Khan, whose average daily sales total about $300, said he is not prepared to calculate sales electronically, and was unaware that he should add 7.5% to customers’ bills. Until now, he had paid a lump sum levy known as a package VAT.
Asia’s fastest growing economy — projected to have expanded 8.13% in the fiscal year ended June — is also one of the least-taxed in the world. The South Asian nation introduced the new levy two years after neighboring India rolled out its own goods and services tax.
The move is an attempt to raise revenue while satisfying the International Monetary Fund’s demand that it put its finances in order.
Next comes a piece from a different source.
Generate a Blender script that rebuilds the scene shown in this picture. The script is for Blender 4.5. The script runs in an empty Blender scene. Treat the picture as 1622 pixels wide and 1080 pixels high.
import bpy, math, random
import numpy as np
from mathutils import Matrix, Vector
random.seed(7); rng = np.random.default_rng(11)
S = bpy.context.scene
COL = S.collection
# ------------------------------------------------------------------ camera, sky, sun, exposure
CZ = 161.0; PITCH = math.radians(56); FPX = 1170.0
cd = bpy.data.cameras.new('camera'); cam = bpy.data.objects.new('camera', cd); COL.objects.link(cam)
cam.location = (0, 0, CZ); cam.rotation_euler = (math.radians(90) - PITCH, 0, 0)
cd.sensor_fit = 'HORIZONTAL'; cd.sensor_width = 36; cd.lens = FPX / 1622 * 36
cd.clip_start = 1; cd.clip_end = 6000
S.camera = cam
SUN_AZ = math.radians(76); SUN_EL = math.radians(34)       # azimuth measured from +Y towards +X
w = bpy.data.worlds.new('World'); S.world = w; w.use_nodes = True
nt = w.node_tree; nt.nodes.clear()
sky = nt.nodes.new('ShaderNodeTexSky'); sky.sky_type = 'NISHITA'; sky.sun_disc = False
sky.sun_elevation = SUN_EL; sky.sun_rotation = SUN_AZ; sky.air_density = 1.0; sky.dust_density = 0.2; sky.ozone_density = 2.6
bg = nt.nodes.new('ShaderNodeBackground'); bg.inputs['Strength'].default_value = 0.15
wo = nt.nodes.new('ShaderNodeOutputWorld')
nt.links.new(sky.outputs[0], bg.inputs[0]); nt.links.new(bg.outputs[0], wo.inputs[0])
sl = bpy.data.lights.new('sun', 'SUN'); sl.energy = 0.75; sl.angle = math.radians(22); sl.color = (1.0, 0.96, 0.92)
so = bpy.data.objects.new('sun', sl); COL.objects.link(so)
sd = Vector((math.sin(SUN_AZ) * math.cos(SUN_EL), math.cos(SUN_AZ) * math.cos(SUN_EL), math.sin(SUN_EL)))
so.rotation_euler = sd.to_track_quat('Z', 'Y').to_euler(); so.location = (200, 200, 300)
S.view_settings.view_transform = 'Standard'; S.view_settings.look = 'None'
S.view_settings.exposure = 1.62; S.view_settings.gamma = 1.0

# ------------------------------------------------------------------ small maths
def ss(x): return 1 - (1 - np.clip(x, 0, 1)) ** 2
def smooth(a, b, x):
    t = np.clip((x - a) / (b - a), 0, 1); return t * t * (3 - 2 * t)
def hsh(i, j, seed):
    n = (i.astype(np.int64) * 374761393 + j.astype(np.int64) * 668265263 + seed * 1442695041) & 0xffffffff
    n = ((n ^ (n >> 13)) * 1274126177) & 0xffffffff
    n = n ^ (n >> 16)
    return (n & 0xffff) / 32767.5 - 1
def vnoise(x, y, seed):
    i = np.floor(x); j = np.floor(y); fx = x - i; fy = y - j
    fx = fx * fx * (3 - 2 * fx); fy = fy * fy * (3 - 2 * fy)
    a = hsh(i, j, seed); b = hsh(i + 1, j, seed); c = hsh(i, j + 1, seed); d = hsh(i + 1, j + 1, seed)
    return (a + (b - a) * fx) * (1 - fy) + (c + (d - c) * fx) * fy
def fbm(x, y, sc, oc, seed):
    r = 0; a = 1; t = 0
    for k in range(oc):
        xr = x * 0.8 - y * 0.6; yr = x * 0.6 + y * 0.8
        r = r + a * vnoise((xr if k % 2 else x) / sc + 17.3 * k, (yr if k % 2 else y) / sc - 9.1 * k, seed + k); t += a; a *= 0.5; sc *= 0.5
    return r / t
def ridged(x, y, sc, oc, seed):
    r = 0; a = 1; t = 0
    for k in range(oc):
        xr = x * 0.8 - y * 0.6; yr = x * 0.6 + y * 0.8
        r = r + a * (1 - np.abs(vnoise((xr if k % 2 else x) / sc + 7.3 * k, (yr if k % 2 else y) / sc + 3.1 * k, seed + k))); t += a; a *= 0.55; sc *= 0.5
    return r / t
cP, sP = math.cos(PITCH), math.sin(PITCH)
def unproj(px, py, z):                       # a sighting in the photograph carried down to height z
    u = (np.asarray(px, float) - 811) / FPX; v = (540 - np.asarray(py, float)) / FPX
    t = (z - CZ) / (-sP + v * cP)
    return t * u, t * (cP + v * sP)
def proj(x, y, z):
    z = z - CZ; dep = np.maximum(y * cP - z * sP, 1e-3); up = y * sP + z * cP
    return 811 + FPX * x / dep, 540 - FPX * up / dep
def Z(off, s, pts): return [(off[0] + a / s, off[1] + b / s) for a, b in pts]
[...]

The country’s tax to gross domestic product ratio has hovered at just over 10% since 2014 — half India’s rate of 20.3%, according to a government report based on IMF data.
Bangladesh had originally planned a unified VAT of 15%, but the government relented under pressure from the business community. The country has now introduced an eight-level VAT, with four main levies of 5%, 7.5%, 10% and 15%.
It is not just shopkeepers like Khan who are struggling with the tax. Bigger businesses are also complaining about not receiving clear guidelines on the new VAT.
“We’re still studying the impact … but prices of rods will go up,” said Manwar Hossain, chairman of the Bangladesh Steel Manufacturers Association. Hossain estimated that prices will rise more than $41 per metric ton.
Shaheen Ahmmed, chief executive officer of fashion house Anjan’s, worries that fewer shoppers will come to his stores.
“Prices of products will rise. Our sales will shrink,” said the employer of some 200 people at two dozen outlets nationwide.